Consider a cluster of 500+ multi-gpu servers running bare-metal in support of 50-1500 users, running a variety of DL and HPC workloads. This system is scheduled in a classical manner (for example, using SLURM or LSF) with resources being allocated within a cgroup, sometimes in exclusive mode. The cluster can be homogeneous with respect to node configurations, or heterogeneous, including some nodes of each of a few generations of Tesla GPUs - V100 16GB or 32GB, P100, P40, K80, and/or K40.
With the introduction of the CUDA 10 Compatibility Platform (regardless of how the files are packaged - run/deb/rpm/etc.), the site operator must pay close attention to where these libraries are placed. It could potentially be part of the disk image (i.e., more closely tied to the kernel and driver installations), or part of one of the modules (i.e., more closely tied to the toolkit and the libraries).
In this case the compatibility files are located somewhere on the boot image alongside the existing system files. The exact path is not important, but the files should remain together, and be resolvable by the dynamic loader. This could be accomplished by having the system’s loader automatically pick them up (e.g. ld.so.conf), or through a more manual process of documentation (users of the new toolkit must manually set LD_LIBRARY_PATH).

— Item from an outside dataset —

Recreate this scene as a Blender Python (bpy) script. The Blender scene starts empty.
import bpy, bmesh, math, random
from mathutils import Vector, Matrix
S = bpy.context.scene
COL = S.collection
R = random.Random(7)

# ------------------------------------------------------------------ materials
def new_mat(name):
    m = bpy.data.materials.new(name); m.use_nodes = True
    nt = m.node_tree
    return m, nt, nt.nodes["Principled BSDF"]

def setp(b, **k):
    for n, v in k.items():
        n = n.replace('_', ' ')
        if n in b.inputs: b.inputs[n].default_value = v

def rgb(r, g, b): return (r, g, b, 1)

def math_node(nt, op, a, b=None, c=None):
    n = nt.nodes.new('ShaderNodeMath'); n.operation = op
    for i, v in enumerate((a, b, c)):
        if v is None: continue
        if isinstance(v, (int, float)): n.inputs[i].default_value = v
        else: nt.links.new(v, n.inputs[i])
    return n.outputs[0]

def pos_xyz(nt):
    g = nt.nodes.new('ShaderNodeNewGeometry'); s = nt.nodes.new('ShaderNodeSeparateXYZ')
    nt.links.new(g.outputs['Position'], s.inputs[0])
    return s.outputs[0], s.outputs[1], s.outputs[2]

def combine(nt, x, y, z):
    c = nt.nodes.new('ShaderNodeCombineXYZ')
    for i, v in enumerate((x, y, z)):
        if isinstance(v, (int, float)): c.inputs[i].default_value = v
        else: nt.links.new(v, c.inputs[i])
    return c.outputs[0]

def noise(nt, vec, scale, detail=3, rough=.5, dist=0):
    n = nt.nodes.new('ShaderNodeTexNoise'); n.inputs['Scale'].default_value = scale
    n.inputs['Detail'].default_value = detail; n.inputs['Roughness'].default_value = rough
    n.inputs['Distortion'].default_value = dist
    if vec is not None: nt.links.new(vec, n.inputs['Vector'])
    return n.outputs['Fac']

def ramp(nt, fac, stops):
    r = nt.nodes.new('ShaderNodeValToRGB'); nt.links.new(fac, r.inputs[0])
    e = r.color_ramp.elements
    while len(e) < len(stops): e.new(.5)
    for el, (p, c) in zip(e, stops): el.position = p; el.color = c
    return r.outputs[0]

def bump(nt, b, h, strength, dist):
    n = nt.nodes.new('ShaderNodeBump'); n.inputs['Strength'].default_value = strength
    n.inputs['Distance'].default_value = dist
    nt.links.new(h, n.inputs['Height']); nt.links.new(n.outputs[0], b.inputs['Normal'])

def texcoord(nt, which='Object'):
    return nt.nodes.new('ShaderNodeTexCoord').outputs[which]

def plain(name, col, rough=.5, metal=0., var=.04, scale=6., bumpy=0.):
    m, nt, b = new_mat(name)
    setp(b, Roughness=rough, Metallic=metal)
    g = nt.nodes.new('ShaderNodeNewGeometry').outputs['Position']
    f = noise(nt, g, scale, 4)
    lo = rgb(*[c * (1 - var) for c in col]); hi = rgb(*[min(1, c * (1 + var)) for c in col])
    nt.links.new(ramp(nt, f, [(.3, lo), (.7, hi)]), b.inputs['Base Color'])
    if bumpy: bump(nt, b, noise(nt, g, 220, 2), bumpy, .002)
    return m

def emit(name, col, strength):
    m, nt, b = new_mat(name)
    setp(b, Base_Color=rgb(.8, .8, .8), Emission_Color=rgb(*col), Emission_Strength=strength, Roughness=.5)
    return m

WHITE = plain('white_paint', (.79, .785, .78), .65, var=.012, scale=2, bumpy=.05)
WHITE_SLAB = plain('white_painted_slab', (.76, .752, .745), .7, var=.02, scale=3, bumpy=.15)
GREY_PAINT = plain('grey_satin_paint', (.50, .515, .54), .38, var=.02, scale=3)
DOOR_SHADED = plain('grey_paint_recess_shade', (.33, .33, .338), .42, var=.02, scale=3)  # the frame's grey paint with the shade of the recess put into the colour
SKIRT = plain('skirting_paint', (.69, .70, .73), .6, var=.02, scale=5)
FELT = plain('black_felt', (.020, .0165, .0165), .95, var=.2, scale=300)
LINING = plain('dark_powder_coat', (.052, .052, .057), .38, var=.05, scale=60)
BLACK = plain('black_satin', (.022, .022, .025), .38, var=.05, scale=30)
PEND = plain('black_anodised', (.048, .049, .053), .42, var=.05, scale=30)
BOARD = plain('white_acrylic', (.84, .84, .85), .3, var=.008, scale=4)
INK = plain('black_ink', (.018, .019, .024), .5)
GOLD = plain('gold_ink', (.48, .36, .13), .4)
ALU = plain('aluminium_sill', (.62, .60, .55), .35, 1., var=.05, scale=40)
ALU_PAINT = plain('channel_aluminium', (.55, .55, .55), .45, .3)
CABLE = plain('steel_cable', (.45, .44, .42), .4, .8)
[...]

It is commmon for the users to request any of the several CUDA Toolkit versions in the same way they might request any of several versions of numerous other system libraries or compiler toolchains. A common mechanism to enable this is the Modules System, wherein someone (the admin or the users themselves) sets up ‘module’ scripts for each version of each package, and then the user can do something like ‘module load cuda/10.0’.
Often the loading of various module versions will be scripted with the application such that each application picks up exactly the versions of its dependencies that it needs, even if other versions would have been available for other applications to choose from.
If the components from the CUDA Compatibility Platform are placed such that they are chosen by the module load system, it is important to note the limitations of this new path – namely, only certain major versions of the system driver stack, only NVIDIA Tesla GPUs are supported, and only in a forward compatible manner (i.e. an older libcuda.so will not work on newer base systems). It is therefore recommended that the module load script be aware of these limitations, and proactively query the system for whether the compatibility platform can be used. In the cases where it cannot use the compatibility platform, a fallback path to the default system’s installed CUDA driver can provide a more consistent experience.
After the system is fully upgraded (the display driver and the CUDA driver) to a newer base installation, the compatibility platform files should be removed as they are no longer necessary and will not function.